Gerstell, at Milbank, says his firm has been advising Indian clients on their exposure to some financial institutions, “but our insolvency work with Indian clients might pick up if the crisis continues. We would expect that some Indian companies may be creditors in some large international insolvencies, or perhaps some of the Indian companies that borrowed heavily to finance acquisitions or capital expenditures will find that they are overleveraged or that refinancing options aren’t available.”

“An additional area of impact we have seen is even before loan renegotiations and liquidation begin to appear,” says Tether. “This relates to the review and roll out of programmes intended to reduce the number of employees as a means of reducing costs to keep the business sustainable.”

All change at law firms: Restructuring experts are now top of the pile.
All change at law firms: Restructuring experts are
now top of the pile.

Along with restructuring and insolvency work, dispute resolution and banking practices are likely to rise to the forefront over the next few years.

The shortage of cash abroad may lead to more inter-bank lending within India, says Gautam Khaitan. At the same time, a decrease in domestic reserve requirement quotas “would attract more negotiations and re-negotiations on project loans, wherein legal consultancy would be sought … More work is expected for bankruptcy lawyers as they will be representing failing institutions and creditors groups.”

“One cannot rule out that financial institutions will see a higher demand for debt restructuring and settlement of dues on a staggered basis,” says Saurabh Nathany of Hemant Sahai Associates in Mumbai. “We anticipate companies approaching us for restructuring and debt relief proceedings.

“We see significant opportunities in the space of asset reconstruction, securitization and acquisitions of NPA [non-performing asset] portfolios both on the debtors and creditors side,” he continues.

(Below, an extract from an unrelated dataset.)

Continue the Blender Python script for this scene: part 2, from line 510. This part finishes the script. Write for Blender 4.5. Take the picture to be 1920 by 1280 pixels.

At Thakker & Thakker, Mehta expects a significant amount of work on financial reengineering. Already, some clients involved in real estate have sought to renegotiate loan arrangements while banks are considering seeking additional security in cases where shares of listed companies are given as collateral.

The road ahead

Mehta goes on to summarize the likely outlook: “Corporate restructuring work would accelerate in the medium to long term, as business houses would need to consolidate and compete in an economy embroiled in increasing borrowing and material costs … Foreign companies operating in India, whose parents are restructuring abroad, would replicate their global models for India.”

FoxMandal Little, one of India’s largest and oldest full-service firms, has five partners in Delhi who specialize in corporate restructuring and two litigators who handle insolvency proceedings. Rajan Gupta, a partner at the firm, believes the new Companies Bill and proposed reforms in other laws relating to recovery and enforcement of securities will likely create “vast” opportunities: “Corporate restructuring and insolvency will develop into a separate discipline of expertise,” he says.

Bharucha adds a reassuring prediction: “Insolvency-related work may increase over time, but if the liquidity crisis can be addressed, sound fundamentals should ensure that the number of Indian insolvencies is limited.”